Birmingham Celebrated In Huge New Cold War Steve Artwork

A new artwork which celebrates Birmingham and its people has been revealed by satirical collage artist Christopher Spencer, aka Cold War Steve, and Birmingham Museums Trust.

The hugely detailed work, Benny’s Babbies, is the artist’s most complex photocollage of his career to date, and was due to be revealed in his hometown at Birmingham Museum & Art Gallery but has now been shared online whilst the doors to the museum are temporarily closed.

Spot comedian Joe Lycett and cricketer Moeen Ali, alongside Duran Duran and activist and Nobel Peace Prize winner Malala Yousafzai, with the members of Black Sabbath rocking out on top of the Rotunda building behind, where Benny from TV soap opera Crossroads (filmed in Birmingham) peers out over the crowd full with many more famous and recognisable Brummie faces.

Birmingham Museums Trust commissioned Cold War Steve to produce work inspired by the Trust’s digital image database, which hosts thousands of out-of-copyright images from the city’s collection which can be downloaded and used creatively for free.

The background of Benny’s Babbies is the View of St Martin’s Church Birmingham from the Bullring,1815-1835, by Thomas Hollins, which features on a japanned tray. The backdrop has been updated with familiar city scenes, including the Birmingham Pride Festival, the brutalist architecture of the now demolished Central Library, Birmingham’s beloved Mr. Egg takeaway, and the Central Birmingham Mosque.

Benny’s Babbies is part of a series of artistic interventions and events planned in partnership with Cold War Steve and Black Hole Club, called Cut, Copy, Remix. The project set out to encourage creative use of the thousands of public domain images from Birmingham’s collection to celebrate the extensive resource and support emerging digital artists to use the images to inspire brilliant and bizarre new work.

Following an open call out for artists, the Birmingham Museums team also commissioned Mixed Milk, a Birmingham artist called Martin McNally, to make a film about the works in the collection. Black Hole Club, an artist’s development programme based at Vivid Projects that supports artists in the West Midlands, have also commissioned artists Rosa Francesca and Alis Oldfield to create developmental digital art responding to the digital collection and its data.

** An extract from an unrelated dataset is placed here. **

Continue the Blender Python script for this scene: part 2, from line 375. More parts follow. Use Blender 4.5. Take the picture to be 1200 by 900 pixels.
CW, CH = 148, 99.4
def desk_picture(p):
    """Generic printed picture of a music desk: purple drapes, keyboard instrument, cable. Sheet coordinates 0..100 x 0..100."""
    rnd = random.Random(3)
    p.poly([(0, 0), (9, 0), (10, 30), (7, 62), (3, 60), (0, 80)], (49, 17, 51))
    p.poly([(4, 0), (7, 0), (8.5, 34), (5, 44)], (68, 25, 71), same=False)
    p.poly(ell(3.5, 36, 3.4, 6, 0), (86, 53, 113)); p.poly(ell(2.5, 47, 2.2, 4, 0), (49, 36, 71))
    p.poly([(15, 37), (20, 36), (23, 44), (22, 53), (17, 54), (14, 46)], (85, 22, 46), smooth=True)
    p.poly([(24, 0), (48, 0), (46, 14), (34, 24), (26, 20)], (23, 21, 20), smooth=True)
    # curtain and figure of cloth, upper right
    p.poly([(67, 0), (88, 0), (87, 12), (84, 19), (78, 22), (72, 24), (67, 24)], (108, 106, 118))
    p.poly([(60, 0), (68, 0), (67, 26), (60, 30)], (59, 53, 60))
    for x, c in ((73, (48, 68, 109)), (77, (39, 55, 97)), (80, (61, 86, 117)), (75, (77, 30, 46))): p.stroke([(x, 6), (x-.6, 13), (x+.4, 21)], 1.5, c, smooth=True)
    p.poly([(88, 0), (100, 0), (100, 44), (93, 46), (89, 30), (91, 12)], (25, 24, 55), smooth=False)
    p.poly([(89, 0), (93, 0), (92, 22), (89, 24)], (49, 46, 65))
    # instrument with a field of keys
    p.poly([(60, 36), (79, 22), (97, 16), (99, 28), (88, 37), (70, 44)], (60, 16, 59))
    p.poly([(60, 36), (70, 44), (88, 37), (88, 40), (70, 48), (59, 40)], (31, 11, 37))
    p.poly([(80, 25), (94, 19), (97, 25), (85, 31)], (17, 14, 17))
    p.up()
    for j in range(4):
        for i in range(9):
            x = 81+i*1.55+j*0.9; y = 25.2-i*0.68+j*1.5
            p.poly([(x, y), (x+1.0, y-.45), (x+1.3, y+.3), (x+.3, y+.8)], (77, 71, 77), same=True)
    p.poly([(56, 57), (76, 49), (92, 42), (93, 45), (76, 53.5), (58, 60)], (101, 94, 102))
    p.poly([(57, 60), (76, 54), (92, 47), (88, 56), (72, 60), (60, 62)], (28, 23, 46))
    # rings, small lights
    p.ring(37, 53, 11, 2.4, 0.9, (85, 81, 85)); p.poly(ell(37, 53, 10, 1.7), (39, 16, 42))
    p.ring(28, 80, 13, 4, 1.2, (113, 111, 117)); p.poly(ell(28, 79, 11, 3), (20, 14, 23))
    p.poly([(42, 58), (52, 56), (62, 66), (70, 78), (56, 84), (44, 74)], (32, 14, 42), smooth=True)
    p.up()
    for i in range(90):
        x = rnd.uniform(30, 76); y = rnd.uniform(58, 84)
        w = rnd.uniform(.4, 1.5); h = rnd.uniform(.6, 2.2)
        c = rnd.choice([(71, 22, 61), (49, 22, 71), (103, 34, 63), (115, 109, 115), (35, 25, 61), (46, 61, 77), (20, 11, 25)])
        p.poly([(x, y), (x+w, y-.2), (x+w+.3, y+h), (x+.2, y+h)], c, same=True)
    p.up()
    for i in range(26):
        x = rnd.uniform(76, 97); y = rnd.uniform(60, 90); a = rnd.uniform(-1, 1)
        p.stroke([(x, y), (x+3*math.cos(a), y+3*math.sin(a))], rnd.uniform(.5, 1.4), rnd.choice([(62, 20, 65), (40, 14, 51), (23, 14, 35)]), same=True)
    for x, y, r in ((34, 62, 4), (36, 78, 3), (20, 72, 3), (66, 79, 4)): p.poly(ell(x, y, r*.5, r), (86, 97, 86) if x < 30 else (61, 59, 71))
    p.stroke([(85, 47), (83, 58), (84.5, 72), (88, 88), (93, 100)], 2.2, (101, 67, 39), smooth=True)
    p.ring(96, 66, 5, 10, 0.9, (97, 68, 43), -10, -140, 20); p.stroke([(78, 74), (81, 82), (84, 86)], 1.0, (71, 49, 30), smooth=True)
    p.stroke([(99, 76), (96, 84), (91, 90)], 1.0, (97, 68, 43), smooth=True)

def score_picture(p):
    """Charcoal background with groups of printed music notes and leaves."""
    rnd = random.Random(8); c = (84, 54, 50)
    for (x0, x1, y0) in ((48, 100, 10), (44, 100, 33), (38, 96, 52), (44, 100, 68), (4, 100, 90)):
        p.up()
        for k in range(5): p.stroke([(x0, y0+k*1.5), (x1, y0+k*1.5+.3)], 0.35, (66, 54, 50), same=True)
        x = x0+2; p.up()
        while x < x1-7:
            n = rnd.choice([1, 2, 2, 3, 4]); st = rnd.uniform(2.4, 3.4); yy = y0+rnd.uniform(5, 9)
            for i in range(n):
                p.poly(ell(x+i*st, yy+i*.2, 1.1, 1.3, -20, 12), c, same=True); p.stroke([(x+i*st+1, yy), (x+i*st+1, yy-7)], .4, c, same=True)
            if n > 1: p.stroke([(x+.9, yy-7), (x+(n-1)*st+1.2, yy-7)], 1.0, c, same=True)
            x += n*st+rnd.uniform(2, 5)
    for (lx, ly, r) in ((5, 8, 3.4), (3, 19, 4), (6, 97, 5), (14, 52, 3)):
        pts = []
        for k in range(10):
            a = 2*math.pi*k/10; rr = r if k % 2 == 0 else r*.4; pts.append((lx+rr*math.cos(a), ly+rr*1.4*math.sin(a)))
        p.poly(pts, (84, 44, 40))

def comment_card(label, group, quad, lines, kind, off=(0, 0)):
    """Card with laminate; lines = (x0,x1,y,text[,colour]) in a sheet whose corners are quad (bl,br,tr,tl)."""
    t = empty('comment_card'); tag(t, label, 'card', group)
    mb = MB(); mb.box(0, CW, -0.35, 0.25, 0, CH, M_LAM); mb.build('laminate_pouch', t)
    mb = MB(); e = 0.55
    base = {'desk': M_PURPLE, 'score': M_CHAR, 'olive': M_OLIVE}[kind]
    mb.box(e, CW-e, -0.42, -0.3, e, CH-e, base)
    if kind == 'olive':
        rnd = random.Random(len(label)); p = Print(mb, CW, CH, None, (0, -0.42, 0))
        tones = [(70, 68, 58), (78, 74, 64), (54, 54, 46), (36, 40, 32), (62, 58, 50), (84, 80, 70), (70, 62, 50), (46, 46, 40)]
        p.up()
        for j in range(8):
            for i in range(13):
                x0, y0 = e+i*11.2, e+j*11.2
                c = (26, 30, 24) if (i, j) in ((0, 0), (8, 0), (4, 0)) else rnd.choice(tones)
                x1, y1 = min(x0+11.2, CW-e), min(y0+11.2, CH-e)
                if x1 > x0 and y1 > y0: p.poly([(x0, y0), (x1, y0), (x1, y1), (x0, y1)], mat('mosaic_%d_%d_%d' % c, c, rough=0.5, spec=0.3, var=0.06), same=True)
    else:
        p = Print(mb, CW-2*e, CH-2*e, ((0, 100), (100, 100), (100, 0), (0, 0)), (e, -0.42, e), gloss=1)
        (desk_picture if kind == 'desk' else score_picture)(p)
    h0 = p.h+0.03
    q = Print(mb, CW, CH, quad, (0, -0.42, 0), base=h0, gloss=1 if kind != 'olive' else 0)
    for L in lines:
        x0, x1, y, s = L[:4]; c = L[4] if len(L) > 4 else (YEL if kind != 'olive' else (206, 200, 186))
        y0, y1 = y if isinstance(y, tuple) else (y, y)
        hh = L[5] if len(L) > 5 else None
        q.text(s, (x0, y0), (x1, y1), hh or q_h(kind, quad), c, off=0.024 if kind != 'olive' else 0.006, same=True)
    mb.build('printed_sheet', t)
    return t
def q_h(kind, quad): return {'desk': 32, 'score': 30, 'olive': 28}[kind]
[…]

Over the coming weeks, Birmingham Museums and Black Hole Club will be sharing their works on social media and online, both as works in progress and finished pieces, alongside interviews with the artists.

Cold War Steve has also taken his own satirical slant on some of Birmingham’s Pre-Raphalite works, for which Birmingham Museums hold one of the most important collections in the world. These additional two works will be released in May. All three Cold War Steve commissions will eventually go on display proudly at Birmingham Museum & Art Gallery when it is able to re-open.

The artwork is being hosted online at www.thesocial.com/bennys-babbies/ and includes written submissions about the city from Cold War Steve, Joe Lycett, and novelists Kit de Waal and Jonathan Coe.